Tuesday, March 22, 2011

Log Forensics and “Original” Events

I did this fun presentation on log forensics (here) and the question of “original” (aka “native”, “raw”, “unmodified”) log events came up again. Since the early days of my involvement in SIEM and log management, this question generated a lot of delusions and just sheer idiocy. A lot of people spout stuff like “you need original logs in court” without having any knowledge about either logs or court – or forensics in general. Or, as I sometimes feel, even computers in general. 

So, WTH is an “original” event? Let’s explore this a bit. 

For example, let’s take Windows 7 Event Logs. Before you read further, without focusing too much on the real meaning of “original”, think what you’d consider an original event log record …
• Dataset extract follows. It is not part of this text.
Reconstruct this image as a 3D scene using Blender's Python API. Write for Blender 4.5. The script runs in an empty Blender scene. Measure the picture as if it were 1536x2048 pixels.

Is this original – the EVTX file itself:


Is this – an XML view via Event Viewer on the computer where the log is produced:


Is this – a “friendly” view in the same Event Viewer on the same “original” computer:


As you might know, the above view is actually enriched i.e. has new information added compared to the EVTX file. Does it break the originality?
What if the EVTX file is copied to another computer and then opened in an Event Viewer? It might look a bit different due to various ID dereference operation, and it might enrich the contents with slightly different information.

How about this – exported to CSV at another computer. Is this still original?


And what about the one that is converted to syslog in a similar fashion? What if, or horror, TABs are replaces with spaces? Smile

So, what’s the lesson here?  Obsession about “original”, “native”, raw” logs is just not a useful pursuit and it dead-ends pretty quickly.

Instead, you need a clearly understood and documented path of all event records that unambiguously tracks all changes to event records (removals, addition of details, modifications of contents, new headers, etc), not fake and impossible quest for “originality.” For additional reference on trusting logs, check out what Eric Fitzerald wrote about log trust back in the days of his ownership of the Event Log.